* **EXERCISE**:
Write out the whole of the material exactly.

* **INFORMATION SHOWN**:
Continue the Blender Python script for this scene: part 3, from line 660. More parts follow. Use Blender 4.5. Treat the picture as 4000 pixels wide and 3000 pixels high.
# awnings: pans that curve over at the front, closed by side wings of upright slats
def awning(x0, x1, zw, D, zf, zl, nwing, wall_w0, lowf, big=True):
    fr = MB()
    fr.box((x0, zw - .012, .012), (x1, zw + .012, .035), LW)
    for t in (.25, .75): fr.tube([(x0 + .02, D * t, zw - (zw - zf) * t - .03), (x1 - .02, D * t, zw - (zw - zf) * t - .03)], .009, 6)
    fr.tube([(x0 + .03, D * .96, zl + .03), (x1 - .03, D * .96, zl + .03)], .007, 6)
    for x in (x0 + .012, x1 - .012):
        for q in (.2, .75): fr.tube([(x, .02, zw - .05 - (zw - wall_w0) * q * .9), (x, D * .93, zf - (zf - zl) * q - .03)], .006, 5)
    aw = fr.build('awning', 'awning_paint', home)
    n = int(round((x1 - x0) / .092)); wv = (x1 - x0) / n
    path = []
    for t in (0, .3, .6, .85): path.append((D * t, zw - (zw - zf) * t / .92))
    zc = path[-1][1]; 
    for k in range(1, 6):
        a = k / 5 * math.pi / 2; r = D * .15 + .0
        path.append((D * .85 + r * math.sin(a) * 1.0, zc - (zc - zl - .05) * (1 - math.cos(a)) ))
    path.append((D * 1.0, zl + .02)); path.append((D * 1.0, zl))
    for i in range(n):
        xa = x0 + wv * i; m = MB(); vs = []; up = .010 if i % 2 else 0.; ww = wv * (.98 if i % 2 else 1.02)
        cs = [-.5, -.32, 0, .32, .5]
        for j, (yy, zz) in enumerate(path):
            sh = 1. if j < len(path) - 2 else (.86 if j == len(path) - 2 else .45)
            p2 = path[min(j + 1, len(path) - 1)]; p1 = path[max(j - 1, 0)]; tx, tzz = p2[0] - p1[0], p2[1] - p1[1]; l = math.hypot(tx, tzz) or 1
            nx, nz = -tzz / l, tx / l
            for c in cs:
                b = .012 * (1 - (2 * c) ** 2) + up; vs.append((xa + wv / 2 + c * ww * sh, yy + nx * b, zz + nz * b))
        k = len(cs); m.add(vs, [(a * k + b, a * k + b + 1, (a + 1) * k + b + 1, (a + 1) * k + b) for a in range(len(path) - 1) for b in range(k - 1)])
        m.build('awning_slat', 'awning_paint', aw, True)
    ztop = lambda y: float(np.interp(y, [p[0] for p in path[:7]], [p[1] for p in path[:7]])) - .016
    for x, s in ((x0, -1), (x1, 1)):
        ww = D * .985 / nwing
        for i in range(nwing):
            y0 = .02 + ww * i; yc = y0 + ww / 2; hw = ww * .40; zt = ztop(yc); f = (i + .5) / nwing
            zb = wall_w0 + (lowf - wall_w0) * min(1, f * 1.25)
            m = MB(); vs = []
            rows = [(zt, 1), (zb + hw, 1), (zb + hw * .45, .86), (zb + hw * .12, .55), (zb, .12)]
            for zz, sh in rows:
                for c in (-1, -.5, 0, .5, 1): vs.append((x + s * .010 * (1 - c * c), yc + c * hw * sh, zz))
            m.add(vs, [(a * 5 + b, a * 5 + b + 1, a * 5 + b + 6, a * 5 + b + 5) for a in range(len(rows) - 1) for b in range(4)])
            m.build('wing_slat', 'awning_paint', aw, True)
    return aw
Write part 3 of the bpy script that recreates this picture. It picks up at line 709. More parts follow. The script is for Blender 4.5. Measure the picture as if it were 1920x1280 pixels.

* **SOLUTION TO THE EXERCISE**:
Continue the Blender Python script for this scene: part 3, from line 660. More parts follow. Use Blender 4.5. Treat the picture as 4000 pixels wide and 3000 pixels high.
# awnings: pans that curve over at the front, closed by side wings of upright slats
def awning(x0, x1, zw, D, zf, zl, nwing, wall_w0, lowf, big=True):
    fr = MB()
    fr.box((x0, zw - .012, .012), (x1, zw + .012, .035), LW)
    for t in (.25, .75): fr.tube([(x0 + .02, D * t, zw - (zw - zf) * t - .03), (x1 - .02, D * t, zw - (zw - zf) * t - .03)], .009, 6)
    fr.tube([(x0 + .03, D * .96, zl + .03), (x1 - .03, D * .96, zl + .03)], .007, 6)
    for x in (x0 + .012, x1 - .012):
        for q in (.2, .75): fr.tube([(x, .02, zw - .05 - (zw - wall_w0) * q * .9), (x, D * .93, zf - (zf - zl) * q - .03)], .006, 5)
    aw = fr.build('awning', 'awning_paint', home)
    n = int(round((x1 - x0) / .092)); wv = (x1 - x0) / n
    path = []
    for t in (0, .3, .6, .85): path.append((D * t, zw - (zw - zf) * t / .92))
    zc = path[-1][1]; 
    for k in range(1, 6):
        a = k / 5 * math.pi / 2; r = D * .15 + .0
        path.append((D * .85 + r * math.sin(a) * 1.0, zc - (zc - zl - .05) * (1 - math.cos(a)) ))
    path.append((D * 1.0, zl + .02)); path.append((D * 1.0, zl))
    for i in range(n):
        xa = x0 + wv * i; m = MB(); vs = []; up = .010 if i % 2 else 0.; ww = wv * (.98 if i % 2 else 1.02)
        cs = [-.5, -.32, 0, .32, .5]
        for j, (yy, zz) in enumerate(path):
            sh = 1. if j < len(path) - 2 else (.86 if j == len(path) - 2 else .45)
            p2 = path[min(j + 1, len(path) - 1)]; p1 = path[max(j - 1, 0)]; tx, tzz = p2[0] - p1[0], p2[1] - p1[1]; l = math.hypot(tx, tzz) or 1
            nx, nz = -tzz / l, tx / l
            for c in cs:
                b = .012 * (1 - (2 * c) ** 2) + up; vs.append((xa + wv / 2 + c * ww * sh, yy + nx * b, zz + nz * b))
        k = len(cs); m.add(vs, [(a * k + b, a * k + b + 1, (a + 1) * k + b + 1, (a + 1) * k + b) for a in range(len(path) - 1) for b in range(k - 1)])
        m.build('awning_slat', 'awning_paint', aw, True)
    ztop = lambda y: float(np.interp(y, [p[0] for p in path[:7]], [p[1] for p in path[:7]])) - .016
    for x, s in ((x0, -1), (x1, 1)):
        ww = D * .985 / nwing
        for i in range(nwing):
            y0 = .02 + ww * i; yc = y0 + ww / 2; hw = ww * .40; zt = ztop(yc); f = (i + .5) / nwing
            zb = wall_w0 + (lowf - wall_w0) * min(1, f * 1.25)
            m = MB(); vs = []
            rows = [(zt, 1), (zb + hw, 1), (zb + hw * .45, .86), (zb + hw * .12, .55), (zb, .12)]
            for zz, sh in rows:
                for c in (-1, -.5, 0, .5, 1): vs.append((x + s * .010 * (1 - c * c), yc + c * hw * sh, zz))
            m.add(vs, [(a * 5 + b, a * 5 + b + 1, a * 5 + b + 6, a * 5 + b + 5) for a in range(len(rows) - 1) for b in range(4)])
            m.build('wing_slat', 'awning_paint', aw, True)
    return aw
Write part 3 of the bpy script that recreates this picture. It picks up at line 709. More parts follow. The script is for Blender 4.5. Measure the picture as if it were 1920x1280 pixels.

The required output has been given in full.